» **What you will do**: Repeat the material below word for word and leave out all pictures.

» **Supplied data**:
[Begin]

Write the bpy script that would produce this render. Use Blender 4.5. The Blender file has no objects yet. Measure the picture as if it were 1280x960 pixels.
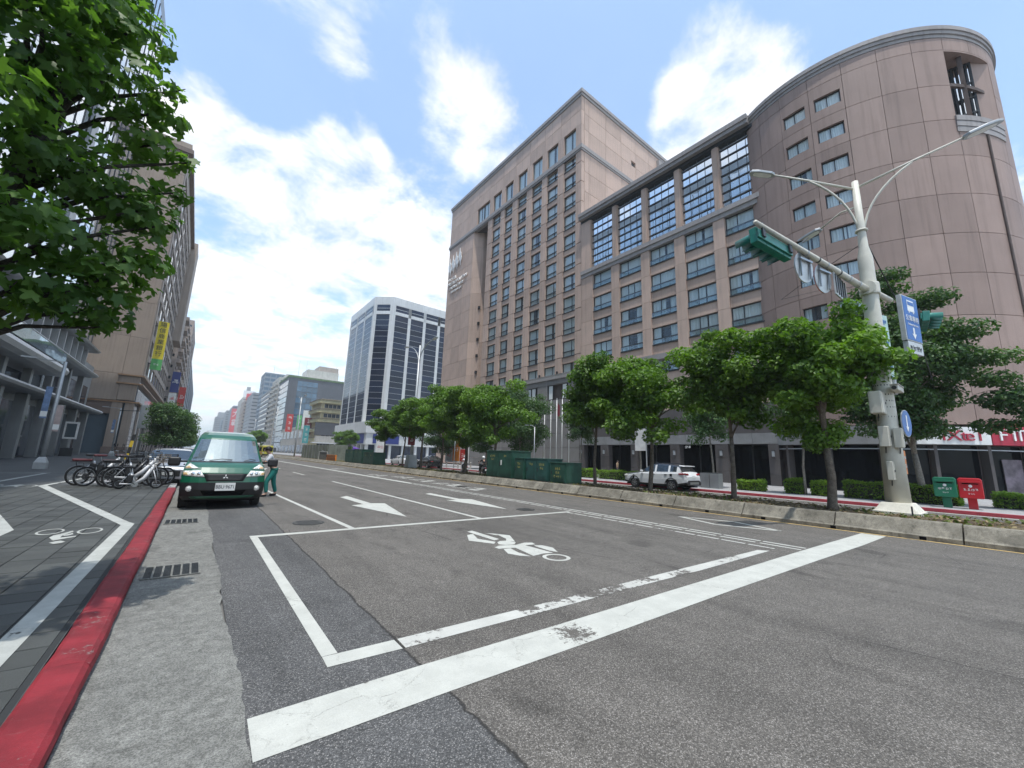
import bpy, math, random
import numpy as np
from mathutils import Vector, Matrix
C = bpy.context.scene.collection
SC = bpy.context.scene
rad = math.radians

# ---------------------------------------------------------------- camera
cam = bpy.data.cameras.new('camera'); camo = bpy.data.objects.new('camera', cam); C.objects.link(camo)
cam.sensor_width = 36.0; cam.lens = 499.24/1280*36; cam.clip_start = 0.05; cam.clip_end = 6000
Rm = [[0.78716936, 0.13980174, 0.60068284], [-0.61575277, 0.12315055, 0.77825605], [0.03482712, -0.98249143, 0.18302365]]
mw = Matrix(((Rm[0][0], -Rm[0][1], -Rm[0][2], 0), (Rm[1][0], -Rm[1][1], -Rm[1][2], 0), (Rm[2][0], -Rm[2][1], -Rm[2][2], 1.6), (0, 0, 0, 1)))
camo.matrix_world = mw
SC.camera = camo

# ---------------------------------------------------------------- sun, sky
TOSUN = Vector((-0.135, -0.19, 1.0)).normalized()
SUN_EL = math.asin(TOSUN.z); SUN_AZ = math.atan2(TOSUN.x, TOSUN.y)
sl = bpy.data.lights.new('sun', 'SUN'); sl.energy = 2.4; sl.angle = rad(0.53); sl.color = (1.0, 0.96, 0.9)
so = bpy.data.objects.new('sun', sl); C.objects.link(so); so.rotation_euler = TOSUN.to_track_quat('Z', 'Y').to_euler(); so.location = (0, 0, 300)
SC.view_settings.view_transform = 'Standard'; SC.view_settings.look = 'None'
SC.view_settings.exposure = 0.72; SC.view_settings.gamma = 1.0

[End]

» **Final result**:
Write the bpy script that would produce this render. Use Blender 4.5. The Blender file has no objects yet. Measure the picture as if it were 1280x960 pixels.
import bpy, math, random
import numpy as np
from mathutils import Vector, Matrix
C = bpy.context.scene.collection
SC = bpy.context.scene
rad = math.radians

# ---------------------------------------------------------------- camera
cam = bpy.data.cameras.new('camera'); camo = bpy.data.objects.new('camera', cam); C.objects.link(camo)
cam.sensor_width = 36.0; cam.lens = 499.24/1280*36; cam.clip_start = 0.05; cam.clip_end = 6000
Rm = [[0.78716936, 0.13980174, 0.60068284], [-0.61575277, 0.12315055, 0.77825605], [0.03482712, -0.98249143, 0.18302365]]
mw = Matrix(((Rm[0][0], -Rm[0][1], -Rm[0][2], 0), (Rm[1][0], -Rm[1][1], -Rm[1][2], 0), (Rm[2][0], -Rm[2][1], -Rm[2][2], 1.6), (0, 0, 0, 1)))
camo.matrix_world = mw
SC.camera = camo

# ---------------------------------------------------------------- sun, sky
TOSUN = Vector((-0.135, -0.19, 1.0)).normalized()
SUN_EL = math.asin(TOSUN.z); SUN_AZ = math.atan2(TOSUN.x, TOSUN.y)
sl = bpy.data.lights.new('sun', 'SUN'); sl.energy = 2.4; sl.angle = rad(0.53); sl.color = (1.0, 0.96, 0.9)
so = bpy.data.objects.new('sun', sl); C.objects.link(so); so.rotation_euler = TOSUN.to_track_quat('Z', 'Y').to_euler(); so.location = (0, 0, 300)
SC.view_settings.view_transform = 'Standard'; SC.view_settings.look = 'None'
SC.view_settings.exposure = 0.72; SC.view_settings.gamma = 1.0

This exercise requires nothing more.